The attacks on French bases cost the lives of at least nine French
soldiers.  

    "Israel is unaware of such a thing," the Jerusalem Post quoted the
Israeli Foreign Ministry saying.  

    Earlier, French troops at Abidjan airport in Ivory Coast, now Cote
D'Ivoire, seized an Israeli-built drone, or unmanned-surveillance
aircraft. In September, France called on Israel to clarify its role in
Ivory Coast.  

    On Nov. 9, the Israeli Defense Ministry's Director General Amos Yaron
promised to stop supplying military equipment to the army in the poor
West African nation.  

    "The decision was made in the light of recent developments in this
country and at the request of the French government," a Defense Ministry
statement said. "It will remain in effect until the situation in that
country becomes clear."  

    The allegations are political dynamite for many reas ons. France was
so incensed by the deadly Nov.9 air attack on its troops it responded
with overwhelming force, wiping out the entire Ivory Coast air force. In
retaliation, enraged mobs attacked French troops and citizens in the
former French colony and France evacuated more than 5,000 Westerners in
the country.  

    The U.N. Security Council Monday approved an arms embargo on Ivory
Coast, a move that was a blow to President Laurent Gbagbo, who had
pledged to rebuild the air force. On Wednesday, the African Union called
for an urgent meeting of its Peace and Security Council to prevent Ivory
Coast from collapsing into full-scale civil war like its West African
neighbors, Liberia and Sierra Leone. The AU issued a statement that
called for "the early convening" of the PSC "to review developments in
Ivory Coast and agree on steps to be taken to contribute tot eh
restoration of lasting peace and security."  

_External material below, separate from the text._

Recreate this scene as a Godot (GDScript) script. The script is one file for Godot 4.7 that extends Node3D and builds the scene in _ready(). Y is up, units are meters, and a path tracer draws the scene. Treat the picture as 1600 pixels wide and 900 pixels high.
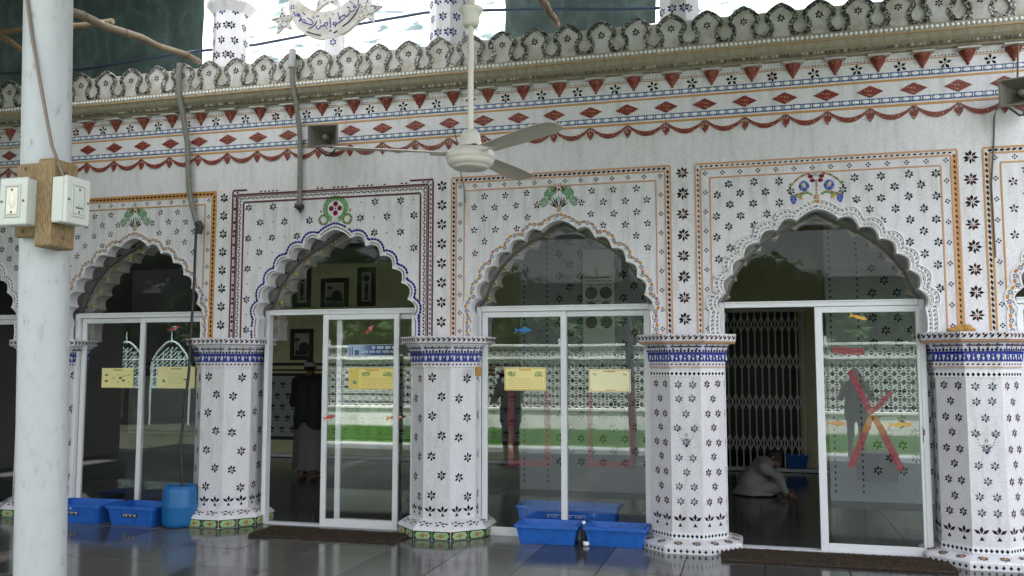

    France has significant economic interests in Ivory Coast as well
long-time ties to the country, but in recent months its 2002 intervention
there has become a hot potato and President Jacques Chirac might well
want to divert popular attention from the casualties that French troops
have suffered.  

    Israel makes some of the most advanced unmanned drone surveillance
aircraft in the world and has been a significant arms exporter to
sub-Saharan Africa for more than 35 years. But the Israelis are not eager
to infuriate the French government or rally the French public around
Chirac who has often clashed with Israeli Prime Minister Ariel Sharon on
many issues. France is one of the most powerful nations in the 25-country
European Union. It also has the largest Jewish community in Europe and
one that has been targeted by Islamist extremists from the country's
Algerian-Muslim community. The last thing French Jews would want is for
Israel, and by implication them, to be scapegoats for mainstream French
nationalists because of the deaths of French troops in Ivory Coast.  

    Tensions between Israel and France are based on serious policy
differences between the governments but there is much more personal
animus to them than between Israel and most other members of the EU. A
few years ago at a large dinner, France's ambassador to Britain was
reported as having described Israel as "a shitty little country." More
recently, Sharon enraged the French government and many Frenchmen by
calling on French Jews to immigrate to Israel for their own safety. Few
took his advice.  

    The tensions are particularly ironic as no nation did more to help
Israel during the first and most dangerous 20 years of its struggle for
existence than France. Under both the Fourth and Fifth Republics, Israel
received more important weapons for its army and air force from France
than from any other country. Israel won the 1967 Six Day War with then
state-of-the-art Mirage fighter-bombers supplied by France when neither
the United States nor any other European nation would or could supply
comparable weapons.  

    Ivory Coast is the largest cocoa exporting nation in the world and
its resources have long made it a magnet for Westerners eager to do
business. But Israel is now finding out, as France already has, that the
messy complications involved may not be worth it.